Johann Heinrich Füssli (Suíça 1741-1825) pintou o aterrorizado Macbeth após matar o rei Duncan, estimulado pela ambiciosa esposa. (Crédito: Divulgação)

1. William Shakespeare e o livro “1922”, de Stephen King
Várias passagens do livro de King fazem referências a obras de William Shakespeare. Uma delas é a citação explícita de uma mulher que se refere aos fatos envolvendo Henry e Shannon como sendo de uma tragédia de Shakespeare, certamente se referindo a “Romeu e Julieta”.

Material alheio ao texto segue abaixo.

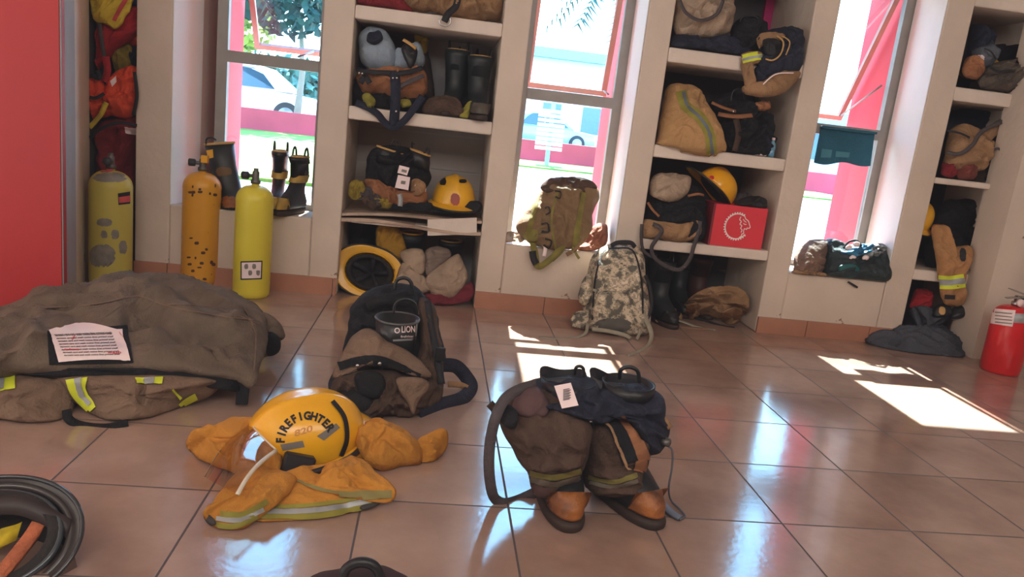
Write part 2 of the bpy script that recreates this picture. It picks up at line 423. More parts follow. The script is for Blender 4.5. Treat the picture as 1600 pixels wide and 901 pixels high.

Algumas menções diretas do livro podem ser relacionadas à tragédia de “Macbeth”, do mesmo Shakespeare e citarei apenas algumas. Antes, porém, lembrarei o leitor: a peça teatral “Macbeth” se desenrola na Escócia. Três bruxas profetizam que Macbeth se tornará barão e depois rei. O primeiro vaticínio se realiza e Macbeth começa alimentar a vontade de se tornar rei, mas hesita. Incitado pela ambiciosa esposa, ele assassina o rei Duncan e assume seu posto. No decorrer da obra, Lady Macbeth é tomada pela culpa e se suicida, enquanto o marido vai se tornando cada vez mais insensível e passa a cometer assassinatos seguidamente.

No livro de King, Wilf diz a Henry: “O que está feito está feito e não pode ser desfeito”. No original inglês, “Done is done and can’t be undone”. Esta frase é quase literalmente pronunciada por Lady Macbeth ao marido cheio de remorsos pelo assassinato do rei Duncan: “What’s done cannot be undone”. Em outra passagem, Lady Macbeth afirma: “Quem imaginaria que o velho tivesse tanto sangue nele? (Yet who would have thought the old man to have had so much blood in him?” e Henry diz ao pai no livro: “Se eu soubesse quanto sangue minha mãe tinha...”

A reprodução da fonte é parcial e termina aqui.